The Mauritian government has suggested a “different type” of an LoB clause under the Double Taxation Avoidance Convention (DTAC) than what India has with Singapore.
“Every LoB is not the same. There are various types of LoBs. There can be an LoB where expenditure can be on an annual basis,” Rama Sithanen, Chairman of International Financial Services Ltd told Business Standard. He is former Finance Minister of Mauritius.
However, the Indian government wants the LoB provision in the India-Mauritius DTAA to be similar to what it has with Singapore.
An LoB clause in the India-Singapore tax treaty requires investors coming into India through Singapore to incur minimum expenditure of $2,00,000 in the southeast Asian nation and have a track record of two years to get treaty benefits.
The proposal on LoB was submitted by Mauritius in March this year during the last meeting of the joint working group which was set in 2006 and was assigned to review the several clauses of the treaty that signed on 1982.
The revision of India – Mauritius DTAC is a long pending issue and the government is under pressure for an early conclusion of the deal. Article 13 on ‘Capital Gains’ of the India-Mauritius DTAC provides for taxation of capital gains arising from alienation of shares only in the country of residence of the investor.
Indian side proposed to amend the treaty to provide source based taxation of such capital gains to retain our tax base. Indian side proposed to limit the practice of ‘treaty abuse’ by incorporating Limitation of Benefits Article in the treaty.

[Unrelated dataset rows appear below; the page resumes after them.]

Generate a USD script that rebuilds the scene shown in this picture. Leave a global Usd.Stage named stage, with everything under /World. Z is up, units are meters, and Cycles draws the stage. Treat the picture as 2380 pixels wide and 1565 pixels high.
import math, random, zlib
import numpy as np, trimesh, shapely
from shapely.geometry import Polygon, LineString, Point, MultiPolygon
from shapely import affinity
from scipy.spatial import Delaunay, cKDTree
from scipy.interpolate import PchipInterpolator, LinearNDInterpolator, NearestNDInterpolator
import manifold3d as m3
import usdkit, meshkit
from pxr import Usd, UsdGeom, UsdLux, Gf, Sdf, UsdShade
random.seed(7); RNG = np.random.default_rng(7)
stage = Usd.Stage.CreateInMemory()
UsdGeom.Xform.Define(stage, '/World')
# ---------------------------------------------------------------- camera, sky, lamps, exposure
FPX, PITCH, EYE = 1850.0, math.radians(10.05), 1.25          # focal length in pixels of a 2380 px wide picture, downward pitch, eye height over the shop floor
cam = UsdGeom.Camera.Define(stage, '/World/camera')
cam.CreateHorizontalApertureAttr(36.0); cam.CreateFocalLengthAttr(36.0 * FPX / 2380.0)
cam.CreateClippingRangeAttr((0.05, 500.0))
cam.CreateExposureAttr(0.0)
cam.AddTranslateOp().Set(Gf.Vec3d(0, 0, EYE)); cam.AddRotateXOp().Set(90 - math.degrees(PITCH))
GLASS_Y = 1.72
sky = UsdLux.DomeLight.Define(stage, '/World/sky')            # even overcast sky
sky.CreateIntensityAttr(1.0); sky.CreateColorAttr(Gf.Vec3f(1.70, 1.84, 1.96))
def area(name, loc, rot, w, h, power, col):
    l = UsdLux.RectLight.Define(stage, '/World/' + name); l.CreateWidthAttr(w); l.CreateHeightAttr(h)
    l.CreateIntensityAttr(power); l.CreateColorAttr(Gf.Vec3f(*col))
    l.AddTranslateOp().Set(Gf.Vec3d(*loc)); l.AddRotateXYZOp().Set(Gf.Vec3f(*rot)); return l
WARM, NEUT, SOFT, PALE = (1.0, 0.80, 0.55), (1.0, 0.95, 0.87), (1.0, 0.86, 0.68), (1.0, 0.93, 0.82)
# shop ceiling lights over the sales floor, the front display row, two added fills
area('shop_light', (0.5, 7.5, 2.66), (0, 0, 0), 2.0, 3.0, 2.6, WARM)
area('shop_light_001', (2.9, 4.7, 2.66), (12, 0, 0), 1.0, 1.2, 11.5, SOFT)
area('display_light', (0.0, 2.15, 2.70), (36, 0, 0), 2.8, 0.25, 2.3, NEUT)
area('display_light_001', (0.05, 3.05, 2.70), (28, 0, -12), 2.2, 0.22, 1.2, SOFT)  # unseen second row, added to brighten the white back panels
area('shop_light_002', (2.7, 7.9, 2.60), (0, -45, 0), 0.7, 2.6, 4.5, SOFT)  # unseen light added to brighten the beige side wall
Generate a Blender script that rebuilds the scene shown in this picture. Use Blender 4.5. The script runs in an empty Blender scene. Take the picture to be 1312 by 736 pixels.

According to officials in the Ministry of External Affairs, the last two meetings of the JWG had shown “some movement” towards commercial substance. “Mauritius has, to a certain extent, understood our genuine concerns on the matter and is willing to act to address them. There has been forward movement on information exchange.”
Both sides have also recently finalized but are yet to sign the Tax Information Exchange Agreement (TIEA) outside the DTAA. It is expected that the TIEA will be signed during the upcoming visit of the Mauritius’ finance minister Xavier Duval.
The Mauritian government, which is currently under the Indian public eye on concerns over round-tripping of investments and large-scale money-laundering for being a so-called tax haven, is taking several measures to arrest such incidences in order establish itself as a credible financial hub.
“We are probably the least preferable destination for an investor who is looking for a round-tripping. This is because the conditions have become very stringent at the level of banks, at the level of management companies, financial services commission, checks have become so stringent that investors would take a second look,” said March Hein, chairman, Financial Services Commission.
The finance ministry is of the view that conclusion of the trade deal would entail a series of monetary concessions to Mauritius impacting the talks of modifying the DTAC. Thus it has been decided that the proposed trade deal – India Mauritius Comprehensive Economic Partnership Agreement - which Mauritius is extremely eager to sign, will not be concluded till such time as Mauritius does not agree to revisit the DTAC up to India’s satisfaction.
Foreign Direct Investment (FDI) inflows from Mauritius have been $73.67 billion (38.11% of the total FDI inflows) from April 2000 to March 2013. This makes Mauritius the single largest source of FDI into India.